**** SUPPLIED INFORMATION
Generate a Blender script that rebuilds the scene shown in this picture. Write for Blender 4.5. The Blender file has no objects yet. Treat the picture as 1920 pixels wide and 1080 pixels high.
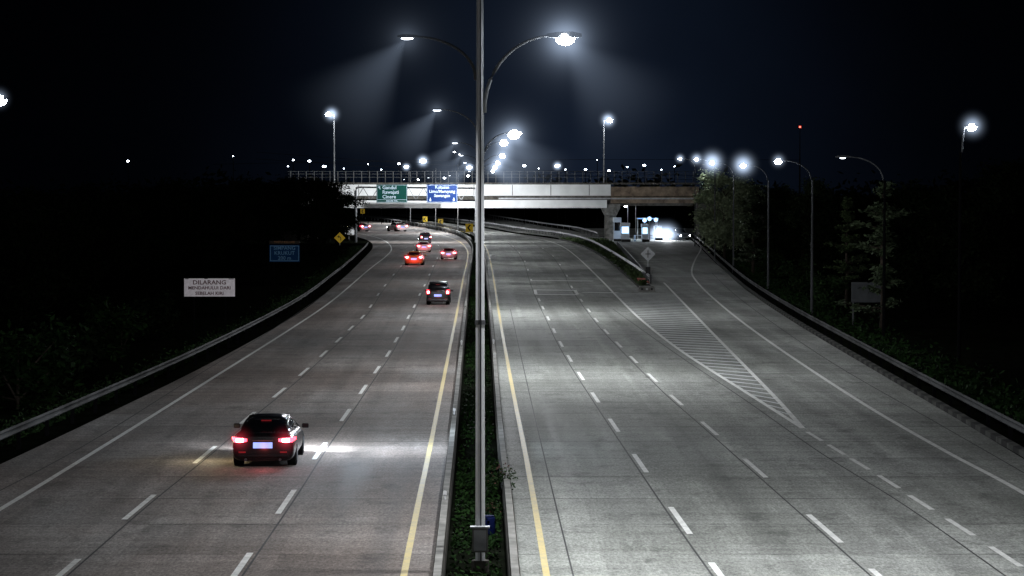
import bpy, bmesh, math, random
from mathutils import Vector, Matrix
random.seed(7)
SC=bpy.context.scene; COL=SC.collection
F=4570.0; H=8.2; PIT=math.atan(180/F)
sp,cp=math.sin(PIT),math.cos(PIT)
def ray(px,py):
    u=(px-960)/F; v=(540-py)/F
    return Vector((u, cp+v*sp, -sp+v*cp))
def G(px,py,z=0.0):
    d=ray(px,py); t=(z-H)/d.z
    return Vector((0,0,H))+d*t
def P(px,py,Y):
    d=ray(px,py); return Vector((0,0,H))+d*(Y/d.y)
# ---------------------------------------------------------------- camera
cam=bpy.data.cameras.new('camera'); co=bpy.data.objects.new('camera',cam); COL.objects.link(co)
co.location=(0,0,H); co.rotation_euler=(math.pi/2-PIT,0,0)
cam.sensor_width=36; cam.lens=36*F/1920; cam.clip_end=9000; cam.clip_start=0.5
SC.camera=co
SC.view_settings.view_transform='Standard'; SC.view_settings.look='None'; SC.view_settings.exposure=0
# ---------------------------------------------------------------- node helpers
class NT:
    def __init__(s,nt): s.nt=nt; nt.nodes.clear()
    def n(s,t,**k):
        o=s.nt.nodes.new(t)
        for a,b in k.items(): setattr(o,a,b)
        return o
    def l(s,a,b): s.nt.links.new(a,b)
    def put(s,sock,v):
        if isinstance(v,bpy.types.NodeSocket): s.l(v,sock)
        else: sock.default_value=v
    def m(s,op,a,b=None,c=None,clamp=False):
        o=s.n('ShaderNodeMath',operation=op,use_clamp=clamp)
        s.put(o.inputs[0],a)
        if b is not None: s.put(o.inputs[1],b)
        if c is not None: s.put(o.inputs[2],c)
        return o.outputs[0]
    def noise(s,vec,scale,detail=3,rough=.5):
        o=s.n('ShaderNodeTexNoise'); s.l(vec,o.inputs['Vector']); o.inputs['Scale'].default_value=scale
        o.inputs['Detail'].default_value=detail; o.inputs['Roughness'].default_value=rough
        return o.outputs['Fac']
    def mapr(s,v,a,b,c,d,interp='LINEAR'):
        o=s.n('ShaderNodeMapRange'); o.interpolation_type=interp
        s.put(o.inputs[0],v)
        for i,x in enumerate((a,b,c,d)): s.put(o.inputs[i+1],x)
        return o.outputs[0]
    def scalev(s,vec,v):
        o=s.n('ShaderNodeVectorMath',operation='MULTIPLY'); s.l(vec,o.inputs[0]); o.inputs[1].default_value=v
        return o.outputs[0]
    def mix(s,f,a,b,typ='MIX'):
        o=s.n('ShaderNodeMix',data_type='RGBA',blend_type=typ)
        s.put(o.inputs[0],f)
        for sock,v in ((o.inputs[6],a),(o.inputs[7],b)):
            if isinstance(v,(tuple,list)) and len(v)==3: v=(*v,1)
            s.put(sock,v)
        return o.outputs[2]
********
• **EXERCISE REQUIREMENTS**
Copy, from the material above, each line in which the string "objects" occurs.

• **ANSWER TO THE EXERCISE**
Generate a Blender script that rebuilds the scene shown in this picture. Write for Blender 4.5. The Blender file has no objects yet. Treat the picture as 1920 pixels wide and 1080 pixels high.
cam=bpy.data.cameras.new('camera'); co=bpy.data.objects.new('camera',cam); COL.objects.link(co)